IlS ONT OSÉ !, par Marc Le Son

Billet invité.

Dans un article publié il y a plus de deux ans (Gazette des Communes du 09/10/2013), nous écrivions :

« la SFIL émet actuellement des offres de taux fixes confinant au seuil de l’usure ; tous versements complémentaires (IRA) qui porteraient le TEG au-delà de celui-ci seraient interdits : faut-il alors étendre le dispositif en détruisant aussi la législation sur l’usure, applicable aux collectivités territoriales comme le reconnaît le portail CEDEF du ministère de l’Economie et des Finances ? »

Voici qu’une disposition cavalière vient encore piétiner l’ordre public :

L’article 9 du projet de loi de finances pour 2016 adopté en première lecture par l’Assemblée Nationale le 17/11/2015 modifie comme suit l’article 92 de la loi de finances pour 2014 créant le fonds de soutien :

« Par exception au premier alinéa de l’article L.313-3 du code de la consommation, le taux d’usure applicable aux nouveaux emprunts consentis est celui qui était applicable à la date à laquelle le prêt ou le contrat financier faisant l’objet de la renégociation a été initialement consenti. »

L’exception « applicable aux nouveaux emprunts consentis » est insérée dans le dispositif d’un fonds de soutien qui n’a pas vocation à consentir des prêts et n’est donc pas concerné par l’usure.

A l’évidence destinée à la SFIL via sa filiale CAFFIL, la mesure n’a pas sa place dans ce dispositif et parait peu soucieuse de la censure précédente du Conseil Constitutionnel.

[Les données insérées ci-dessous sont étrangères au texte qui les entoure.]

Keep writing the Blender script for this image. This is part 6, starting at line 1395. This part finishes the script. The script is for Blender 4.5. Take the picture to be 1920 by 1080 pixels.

En dépit des difficultés agitées par certains pour ne pas voir l’évidence, il est désormais manifeste que la législation sur l’usure est applicable aux prêts consentis aux collectivités publiques puisqu’une loi est jugée nécessaire pour en réduire les effets.

On comprend aussi que, le taux de l’usure au jour de souscription de ces « contrats toxiques » étant bien supérieur à ce qu’il est aujourd’hui, le Parlement vient encore d’être appelé à la rescousse pour permettre à la SFIL d’engranger ces indemnités de remboursement anticipé (IRA) scandaleusement indues en leur principe et hautement critiquables en leurs modalités de calcul.

On notera enfin que la disposition n’est pas rétroactive et ne pourra s’appliquer qu’à compter du 1er janvier 2016 : les « nouveaux emprunts » contractés en 2015, i.e. avant promulgation de la loi de finances, se heurteront alors au seuil de l’usure au jour de leur conclusion en créant une disparité de traitement avec les collectivités qui n’emprunteraient qu’ensuite.

Le fonds de soutien décidera donc avec la SFIL de séparer le bon grain de l’ivraie : les collectivités qui seront privilégiées (celles souscrivant de nouveaux prêts en 2015 sous la limite actuelle de l’usure) et celles qui seront pénalisées (en empruntant en 2016 pour un TEG beaucoup plus élevé).

Très bien, mais sur quels critères ?

La démocratie s’accommode mal de ce nouveau coup bas et l’histoire qui s’écrit pourrait juger sévèrement ceux qui creusent le fossé entre le peuple et ses élus puisque, une fois encore, on pourrait se demander à quoi servent les lois, ceux qui les votent et ceux qui les appliquent si tout l’équipage doit abdiquer devant le fait du Prince.

Le cheminement de nos institutions pourrait s’éclairer d’un meilleur désir de dignité.